__Work to do__. Look through the data below. Show each line where the string "Blender" occurs.

__Exercise data__.
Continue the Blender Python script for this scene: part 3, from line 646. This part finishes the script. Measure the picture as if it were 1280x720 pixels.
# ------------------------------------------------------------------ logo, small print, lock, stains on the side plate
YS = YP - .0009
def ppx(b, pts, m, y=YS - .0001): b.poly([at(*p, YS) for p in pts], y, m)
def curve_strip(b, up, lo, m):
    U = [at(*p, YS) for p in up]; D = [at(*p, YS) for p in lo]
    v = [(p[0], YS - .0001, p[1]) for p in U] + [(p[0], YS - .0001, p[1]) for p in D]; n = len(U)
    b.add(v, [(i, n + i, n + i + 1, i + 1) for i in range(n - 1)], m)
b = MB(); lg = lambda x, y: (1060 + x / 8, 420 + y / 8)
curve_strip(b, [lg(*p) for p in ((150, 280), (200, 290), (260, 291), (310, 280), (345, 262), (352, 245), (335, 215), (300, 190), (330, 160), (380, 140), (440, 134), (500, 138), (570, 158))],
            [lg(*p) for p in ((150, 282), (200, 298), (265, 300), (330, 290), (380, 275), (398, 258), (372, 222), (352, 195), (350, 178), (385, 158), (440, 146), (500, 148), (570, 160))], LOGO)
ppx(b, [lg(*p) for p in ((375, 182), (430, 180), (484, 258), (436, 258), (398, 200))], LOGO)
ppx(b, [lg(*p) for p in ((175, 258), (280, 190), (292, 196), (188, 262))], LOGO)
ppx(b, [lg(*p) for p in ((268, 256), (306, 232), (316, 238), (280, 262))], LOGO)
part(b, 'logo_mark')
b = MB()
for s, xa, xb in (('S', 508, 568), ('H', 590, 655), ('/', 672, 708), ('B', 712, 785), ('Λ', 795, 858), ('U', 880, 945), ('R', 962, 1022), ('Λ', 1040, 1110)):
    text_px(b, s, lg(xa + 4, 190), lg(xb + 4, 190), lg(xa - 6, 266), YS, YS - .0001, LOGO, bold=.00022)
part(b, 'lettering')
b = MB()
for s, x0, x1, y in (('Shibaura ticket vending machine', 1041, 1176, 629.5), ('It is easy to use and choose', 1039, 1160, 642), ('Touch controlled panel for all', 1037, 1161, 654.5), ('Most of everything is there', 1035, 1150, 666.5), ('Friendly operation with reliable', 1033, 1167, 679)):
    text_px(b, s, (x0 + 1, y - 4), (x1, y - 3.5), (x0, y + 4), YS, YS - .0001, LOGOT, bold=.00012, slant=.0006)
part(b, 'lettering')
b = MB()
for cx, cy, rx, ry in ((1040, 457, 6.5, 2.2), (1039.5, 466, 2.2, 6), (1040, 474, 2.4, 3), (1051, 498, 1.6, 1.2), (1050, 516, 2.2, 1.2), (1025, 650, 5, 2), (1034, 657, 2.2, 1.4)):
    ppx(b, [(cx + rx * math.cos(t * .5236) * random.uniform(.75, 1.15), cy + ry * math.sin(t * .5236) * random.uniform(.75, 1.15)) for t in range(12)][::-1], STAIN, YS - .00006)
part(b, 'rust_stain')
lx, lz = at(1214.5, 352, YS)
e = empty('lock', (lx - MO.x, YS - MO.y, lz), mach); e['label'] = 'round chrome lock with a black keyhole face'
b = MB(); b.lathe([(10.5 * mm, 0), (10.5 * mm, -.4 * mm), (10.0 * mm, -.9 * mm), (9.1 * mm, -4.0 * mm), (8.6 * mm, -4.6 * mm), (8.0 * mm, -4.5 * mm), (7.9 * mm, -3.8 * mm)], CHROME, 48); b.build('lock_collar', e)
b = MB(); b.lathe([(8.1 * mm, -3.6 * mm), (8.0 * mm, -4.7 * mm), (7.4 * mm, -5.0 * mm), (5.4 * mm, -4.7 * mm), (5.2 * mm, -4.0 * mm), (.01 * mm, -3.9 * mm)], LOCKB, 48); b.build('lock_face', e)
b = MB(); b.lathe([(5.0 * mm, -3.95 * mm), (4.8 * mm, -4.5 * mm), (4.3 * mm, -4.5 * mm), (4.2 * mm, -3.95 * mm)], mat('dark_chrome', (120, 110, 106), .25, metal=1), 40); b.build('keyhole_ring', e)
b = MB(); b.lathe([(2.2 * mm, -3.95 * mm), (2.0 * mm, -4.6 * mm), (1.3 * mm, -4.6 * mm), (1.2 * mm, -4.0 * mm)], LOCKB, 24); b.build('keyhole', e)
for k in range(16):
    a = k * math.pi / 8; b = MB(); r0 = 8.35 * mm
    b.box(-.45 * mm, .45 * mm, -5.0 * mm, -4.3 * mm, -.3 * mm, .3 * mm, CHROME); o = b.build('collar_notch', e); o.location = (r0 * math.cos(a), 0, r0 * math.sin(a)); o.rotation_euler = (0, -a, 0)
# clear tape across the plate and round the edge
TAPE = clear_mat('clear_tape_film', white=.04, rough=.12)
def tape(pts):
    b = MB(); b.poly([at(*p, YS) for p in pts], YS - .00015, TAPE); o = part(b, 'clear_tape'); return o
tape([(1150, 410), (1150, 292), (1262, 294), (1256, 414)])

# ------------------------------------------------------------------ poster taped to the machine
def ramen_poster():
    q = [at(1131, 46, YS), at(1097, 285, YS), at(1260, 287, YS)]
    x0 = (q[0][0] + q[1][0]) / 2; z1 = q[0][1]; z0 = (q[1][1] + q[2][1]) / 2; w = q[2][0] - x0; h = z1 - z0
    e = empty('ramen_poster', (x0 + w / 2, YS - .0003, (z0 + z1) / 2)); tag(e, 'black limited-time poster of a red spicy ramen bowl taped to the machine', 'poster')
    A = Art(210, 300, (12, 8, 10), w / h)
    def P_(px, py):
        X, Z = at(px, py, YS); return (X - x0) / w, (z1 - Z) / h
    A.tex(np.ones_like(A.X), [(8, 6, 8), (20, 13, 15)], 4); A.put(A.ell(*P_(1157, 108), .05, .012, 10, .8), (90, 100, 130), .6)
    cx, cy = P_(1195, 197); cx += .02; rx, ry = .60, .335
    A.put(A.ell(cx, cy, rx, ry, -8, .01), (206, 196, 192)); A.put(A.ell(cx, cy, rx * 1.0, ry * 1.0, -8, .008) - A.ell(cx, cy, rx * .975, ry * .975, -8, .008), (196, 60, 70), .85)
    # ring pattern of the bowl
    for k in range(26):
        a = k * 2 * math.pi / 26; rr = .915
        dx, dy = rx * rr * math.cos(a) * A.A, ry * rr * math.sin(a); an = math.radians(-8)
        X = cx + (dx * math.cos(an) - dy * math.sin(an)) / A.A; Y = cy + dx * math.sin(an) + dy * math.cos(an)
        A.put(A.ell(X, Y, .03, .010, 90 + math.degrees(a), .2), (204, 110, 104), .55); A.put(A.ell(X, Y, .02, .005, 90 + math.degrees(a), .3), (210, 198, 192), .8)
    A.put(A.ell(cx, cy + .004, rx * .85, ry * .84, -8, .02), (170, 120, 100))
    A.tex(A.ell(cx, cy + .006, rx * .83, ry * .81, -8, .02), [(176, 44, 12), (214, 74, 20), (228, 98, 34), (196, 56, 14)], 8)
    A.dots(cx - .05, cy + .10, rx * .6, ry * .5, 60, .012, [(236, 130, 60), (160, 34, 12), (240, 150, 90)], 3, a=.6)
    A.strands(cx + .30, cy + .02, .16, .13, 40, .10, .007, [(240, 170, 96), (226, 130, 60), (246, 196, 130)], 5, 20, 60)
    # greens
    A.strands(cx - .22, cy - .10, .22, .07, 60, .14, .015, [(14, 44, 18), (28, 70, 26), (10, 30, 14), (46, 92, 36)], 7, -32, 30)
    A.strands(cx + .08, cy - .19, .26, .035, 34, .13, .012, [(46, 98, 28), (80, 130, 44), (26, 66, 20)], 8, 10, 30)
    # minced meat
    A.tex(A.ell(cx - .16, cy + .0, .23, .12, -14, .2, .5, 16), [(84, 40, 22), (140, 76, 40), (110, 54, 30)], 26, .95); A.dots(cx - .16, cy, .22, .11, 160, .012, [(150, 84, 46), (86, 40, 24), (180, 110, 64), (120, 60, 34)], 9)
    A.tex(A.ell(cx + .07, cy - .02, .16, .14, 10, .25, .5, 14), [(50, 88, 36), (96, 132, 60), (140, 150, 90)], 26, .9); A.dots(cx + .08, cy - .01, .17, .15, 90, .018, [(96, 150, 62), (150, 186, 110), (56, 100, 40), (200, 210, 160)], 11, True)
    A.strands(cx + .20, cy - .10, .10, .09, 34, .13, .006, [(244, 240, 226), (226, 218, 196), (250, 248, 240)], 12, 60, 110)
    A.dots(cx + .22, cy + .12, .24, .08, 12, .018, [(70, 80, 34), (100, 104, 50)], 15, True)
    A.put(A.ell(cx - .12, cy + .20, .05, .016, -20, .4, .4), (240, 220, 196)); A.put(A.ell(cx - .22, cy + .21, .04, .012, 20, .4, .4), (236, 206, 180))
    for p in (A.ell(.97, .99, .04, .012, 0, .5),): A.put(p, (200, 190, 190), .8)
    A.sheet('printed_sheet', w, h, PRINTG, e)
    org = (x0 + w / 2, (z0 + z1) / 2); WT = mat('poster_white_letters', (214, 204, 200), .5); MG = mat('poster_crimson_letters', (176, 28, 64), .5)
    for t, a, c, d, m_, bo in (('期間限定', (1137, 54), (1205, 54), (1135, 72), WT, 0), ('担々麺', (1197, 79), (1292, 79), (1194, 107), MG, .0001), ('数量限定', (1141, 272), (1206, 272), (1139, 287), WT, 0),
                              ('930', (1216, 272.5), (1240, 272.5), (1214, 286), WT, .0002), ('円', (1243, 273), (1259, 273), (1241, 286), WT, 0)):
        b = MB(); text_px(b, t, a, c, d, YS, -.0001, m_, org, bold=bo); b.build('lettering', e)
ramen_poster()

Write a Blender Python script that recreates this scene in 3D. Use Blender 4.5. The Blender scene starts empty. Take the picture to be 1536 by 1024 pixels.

__Final result__.
Continue the Blender Python script for this scene: part 3, from line 646. This part finishes the script. Measure the picture as if it were 1280x720 pixels.
Write a Blender Python script that recreates this scene in 3D. Use Blender 4.5. The Blender scene starts empty. Take the picture to be 1536 by 1024 pixels.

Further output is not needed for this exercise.